▶ **PROMPT**
Return, exactly as written, every line from the first line of the data below through the line that contains "scene.camera = cam".

[Start DATASET EXCERPT]

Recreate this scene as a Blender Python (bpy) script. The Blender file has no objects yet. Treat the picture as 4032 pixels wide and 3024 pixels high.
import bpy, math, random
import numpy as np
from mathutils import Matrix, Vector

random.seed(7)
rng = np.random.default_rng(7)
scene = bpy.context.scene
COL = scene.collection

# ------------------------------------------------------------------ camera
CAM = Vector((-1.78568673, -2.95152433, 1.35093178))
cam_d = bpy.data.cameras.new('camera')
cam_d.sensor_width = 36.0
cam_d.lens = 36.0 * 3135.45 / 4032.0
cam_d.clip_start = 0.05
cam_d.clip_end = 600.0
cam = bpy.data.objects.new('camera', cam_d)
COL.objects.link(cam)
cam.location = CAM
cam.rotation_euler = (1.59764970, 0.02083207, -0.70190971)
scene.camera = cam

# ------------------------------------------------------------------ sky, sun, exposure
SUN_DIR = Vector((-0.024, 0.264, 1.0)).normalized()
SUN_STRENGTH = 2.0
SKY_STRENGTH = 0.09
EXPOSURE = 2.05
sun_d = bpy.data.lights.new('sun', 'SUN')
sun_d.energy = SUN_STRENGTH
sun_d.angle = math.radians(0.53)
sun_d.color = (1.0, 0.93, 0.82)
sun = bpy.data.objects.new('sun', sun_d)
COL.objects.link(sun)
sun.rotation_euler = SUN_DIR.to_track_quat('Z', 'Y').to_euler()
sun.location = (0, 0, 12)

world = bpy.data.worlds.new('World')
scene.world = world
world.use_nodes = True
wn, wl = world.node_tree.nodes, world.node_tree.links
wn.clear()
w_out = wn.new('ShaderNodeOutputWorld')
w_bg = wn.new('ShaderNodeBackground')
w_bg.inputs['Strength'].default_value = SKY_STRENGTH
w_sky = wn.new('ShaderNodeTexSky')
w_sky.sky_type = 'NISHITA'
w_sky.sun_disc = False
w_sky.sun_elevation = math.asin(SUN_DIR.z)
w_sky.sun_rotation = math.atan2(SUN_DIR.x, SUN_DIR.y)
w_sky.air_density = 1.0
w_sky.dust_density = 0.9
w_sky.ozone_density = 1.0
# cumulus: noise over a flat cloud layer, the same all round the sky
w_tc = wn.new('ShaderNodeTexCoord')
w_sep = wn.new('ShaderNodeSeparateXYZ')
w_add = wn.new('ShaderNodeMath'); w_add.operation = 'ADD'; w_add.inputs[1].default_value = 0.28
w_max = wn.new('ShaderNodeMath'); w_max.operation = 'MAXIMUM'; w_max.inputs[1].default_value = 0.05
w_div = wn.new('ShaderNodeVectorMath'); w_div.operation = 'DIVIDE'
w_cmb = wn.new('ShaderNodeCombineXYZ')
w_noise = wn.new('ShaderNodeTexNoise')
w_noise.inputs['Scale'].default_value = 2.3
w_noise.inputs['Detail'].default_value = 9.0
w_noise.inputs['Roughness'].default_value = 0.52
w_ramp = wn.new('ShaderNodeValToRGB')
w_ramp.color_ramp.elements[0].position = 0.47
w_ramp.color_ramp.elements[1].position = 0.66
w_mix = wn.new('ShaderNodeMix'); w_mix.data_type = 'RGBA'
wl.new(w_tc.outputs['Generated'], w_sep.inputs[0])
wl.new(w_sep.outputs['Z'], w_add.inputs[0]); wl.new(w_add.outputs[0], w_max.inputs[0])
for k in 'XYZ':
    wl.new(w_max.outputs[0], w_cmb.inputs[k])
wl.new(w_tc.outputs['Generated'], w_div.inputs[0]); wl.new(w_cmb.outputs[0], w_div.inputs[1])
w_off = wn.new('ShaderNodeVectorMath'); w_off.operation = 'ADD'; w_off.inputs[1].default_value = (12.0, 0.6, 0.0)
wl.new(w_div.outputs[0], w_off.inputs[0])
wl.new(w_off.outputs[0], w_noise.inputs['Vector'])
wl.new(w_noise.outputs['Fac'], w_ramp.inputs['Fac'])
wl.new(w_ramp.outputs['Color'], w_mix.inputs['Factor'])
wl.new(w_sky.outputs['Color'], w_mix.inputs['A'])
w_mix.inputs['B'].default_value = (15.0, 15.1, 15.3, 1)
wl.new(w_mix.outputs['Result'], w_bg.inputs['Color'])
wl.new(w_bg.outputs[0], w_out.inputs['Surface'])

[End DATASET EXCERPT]

▶ **CORRECT OUTPUT**
Recreate this scene as a Blender Python (bpy) script. The Blender file has no objects yet. Treat the picture as 4032 pixels wide and 3024 pixels high.
import bpy, math, random
import numpy as np
from mathutils import Matrix, Vector

random.seed(7)
rng = np.random.default_rng(7)
scene = bpy.context.scene
COL = scene.collection

# ------------------------------------------------------------------ camera
CAM = Vector((-1.78568673, -2.95152433, 1.35093178))
cam_d = bpy.data.cameras.new('camera')
cam_d.sensor_width = 36.0
cam_d.lens = 36.0 * 3135.45 / 4032.0
cam_d.clip_start = 0.05
cam_d.clip_end = 600.0
cam = bpy.data.objects.new('camera', cam_d)
COL.objects.link(cam)
cam.location = CAM
cam.rotation_euler = (1.59764970, 0.02083207, -0.70190971)
scene.camera = cam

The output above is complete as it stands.